It’s a real-world Treasure Island, a tiny Caribbean paradise that, on paper, is home to nearly half a million companies.

But suddenly the British Virgin Islands, that outpost of sun, sand and offshore banking, has been swept up in the fury following the enormous leak of documents about the financial dealings of some of the world’s richest people.

A vital link in the global money chain and the legal address for countless investment funds, the British Virgin Islands were singled out in the far-reaching investigations by a group of news media outlets into shell companies and tax shelters.

The revelations about the islands have sent shock waves across the Atlantic, where some are now urging U.K. Prime Minister David Cameron to end the overseas territory’s status as a sort of financial no-man’s land.

On Tuesday, Cameron himself was drawn into the fray amid news that his late father, Ian, a stock broker and investment manager, had helped establish a company in none other than the BVI. While there was no suggestion of illegal activity, the development was a political embarrassment for Cameron, who has positioned himself as a leader in the global crack down on tax havens. At an EU referendum campaign event on Tuesday, Cameron was forced to deny that he had any offshore trusts or shares stemming from his father.

Now, amid calls for the U.K. to tighten control over the British Virgin Islands, the future of a world capital of shell companies is at stake. For decades, the BVI has quietly -- and lucratively -- greased the wheels of global finance. More than half of the companies linked to the articles by the International Consortium of Investigative Journalists, based on leaks from a secretive Panamanian law firm, were said to have been incorporated in the British Virgin Islands.

“They are still our responsibility," Vince Cable, a Liberal Democrat who served as the U.K.’s secretary of state for business from 2010 to 2015, said Tuesday of the territory. “We’ve got rogue micro states who are flaunting basic standards and someone has to take them in hand.”

British Ties

The reverberations from what are being called the Panama Papers have only just begun.
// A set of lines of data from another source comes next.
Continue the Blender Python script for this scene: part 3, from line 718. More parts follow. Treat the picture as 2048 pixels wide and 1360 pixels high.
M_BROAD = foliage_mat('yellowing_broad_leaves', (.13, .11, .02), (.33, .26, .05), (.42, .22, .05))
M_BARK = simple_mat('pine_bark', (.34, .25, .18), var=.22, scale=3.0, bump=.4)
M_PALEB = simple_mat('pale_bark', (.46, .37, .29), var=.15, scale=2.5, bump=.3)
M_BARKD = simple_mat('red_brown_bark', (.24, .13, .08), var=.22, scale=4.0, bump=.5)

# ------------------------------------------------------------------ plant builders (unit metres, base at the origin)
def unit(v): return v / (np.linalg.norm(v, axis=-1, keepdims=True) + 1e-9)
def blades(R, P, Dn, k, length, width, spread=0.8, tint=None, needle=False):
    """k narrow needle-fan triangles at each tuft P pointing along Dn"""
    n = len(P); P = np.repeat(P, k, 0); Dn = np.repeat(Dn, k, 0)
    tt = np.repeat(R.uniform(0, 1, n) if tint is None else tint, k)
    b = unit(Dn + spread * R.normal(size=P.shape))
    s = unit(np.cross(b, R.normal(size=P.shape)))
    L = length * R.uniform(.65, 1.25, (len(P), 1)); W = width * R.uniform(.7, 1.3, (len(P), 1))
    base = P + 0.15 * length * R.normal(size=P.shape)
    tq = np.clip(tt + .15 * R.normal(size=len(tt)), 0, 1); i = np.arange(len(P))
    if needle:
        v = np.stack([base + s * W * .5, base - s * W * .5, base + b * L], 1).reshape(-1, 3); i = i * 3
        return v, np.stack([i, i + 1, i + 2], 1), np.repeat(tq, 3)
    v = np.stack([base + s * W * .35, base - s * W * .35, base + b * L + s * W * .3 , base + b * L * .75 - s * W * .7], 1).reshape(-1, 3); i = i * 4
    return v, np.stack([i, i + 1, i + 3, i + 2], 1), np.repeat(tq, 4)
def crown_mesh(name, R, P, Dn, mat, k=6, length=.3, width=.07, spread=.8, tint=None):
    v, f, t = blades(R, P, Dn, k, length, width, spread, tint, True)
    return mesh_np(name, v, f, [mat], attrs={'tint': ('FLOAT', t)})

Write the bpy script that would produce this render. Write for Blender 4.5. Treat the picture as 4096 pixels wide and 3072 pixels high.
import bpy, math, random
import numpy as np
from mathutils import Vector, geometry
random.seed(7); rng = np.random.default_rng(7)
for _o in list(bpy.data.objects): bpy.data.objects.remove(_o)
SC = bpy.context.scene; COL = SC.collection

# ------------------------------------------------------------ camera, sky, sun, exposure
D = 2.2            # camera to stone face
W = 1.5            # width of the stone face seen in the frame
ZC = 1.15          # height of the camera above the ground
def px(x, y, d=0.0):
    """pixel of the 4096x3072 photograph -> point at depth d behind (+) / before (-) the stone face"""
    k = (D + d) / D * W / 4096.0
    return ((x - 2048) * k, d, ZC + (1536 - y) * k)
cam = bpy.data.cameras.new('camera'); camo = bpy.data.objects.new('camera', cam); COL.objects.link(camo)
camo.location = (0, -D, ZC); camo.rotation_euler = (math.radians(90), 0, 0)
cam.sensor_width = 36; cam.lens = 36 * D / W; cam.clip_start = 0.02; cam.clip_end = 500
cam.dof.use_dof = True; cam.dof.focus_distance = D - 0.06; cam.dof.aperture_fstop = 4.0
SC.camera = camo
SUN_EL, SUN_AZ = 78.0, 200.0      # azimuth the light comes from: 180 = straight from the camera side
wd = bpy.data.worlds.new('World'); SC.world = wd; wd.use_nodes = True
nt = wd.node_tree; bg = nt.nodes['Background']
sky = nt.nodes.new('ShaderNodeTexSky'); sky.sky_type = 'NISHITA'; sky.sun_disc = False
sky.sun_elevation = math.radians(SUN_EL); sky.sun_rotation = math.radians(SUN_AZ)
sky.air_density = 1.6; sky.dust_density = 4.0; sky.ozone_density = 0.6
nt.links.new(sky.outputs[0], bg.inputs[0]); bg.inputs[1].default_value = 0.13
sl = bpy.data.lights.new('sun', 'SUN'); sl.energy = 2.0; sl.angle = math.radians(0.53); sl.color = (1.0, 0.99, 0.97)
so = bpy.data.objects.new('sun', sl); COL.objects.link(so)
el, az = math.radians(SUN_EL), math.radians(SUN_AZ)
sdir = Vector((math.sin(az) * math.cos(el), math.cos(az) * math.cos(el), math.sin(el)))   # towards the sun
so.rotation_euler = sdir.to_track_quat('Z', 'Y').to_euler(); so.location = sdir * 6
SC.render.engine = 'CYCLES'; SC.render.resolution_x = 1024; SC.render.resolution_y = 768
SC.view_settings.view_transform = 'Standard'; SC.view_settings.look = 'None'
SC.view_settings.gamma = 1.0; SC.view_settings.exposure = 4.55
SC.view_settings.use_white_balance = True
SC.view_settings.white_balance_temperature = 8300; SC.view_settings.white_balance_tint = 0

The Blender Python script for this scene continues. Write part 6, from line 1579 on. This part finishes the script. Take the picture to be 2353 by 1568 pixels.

The scandal widened Tuesday as Cameron insisted he held no offshore funds and the leader of the opposition Labour Party, Jeremy Corbyn, called for an independent investigation of the tax affairs of Britons linked to reports, including Cameron’s family.

The uproar also reached Iceland, where the prime minister resigned following revelations that he and his wife had set up a company in the British Virgin Islands in 2007.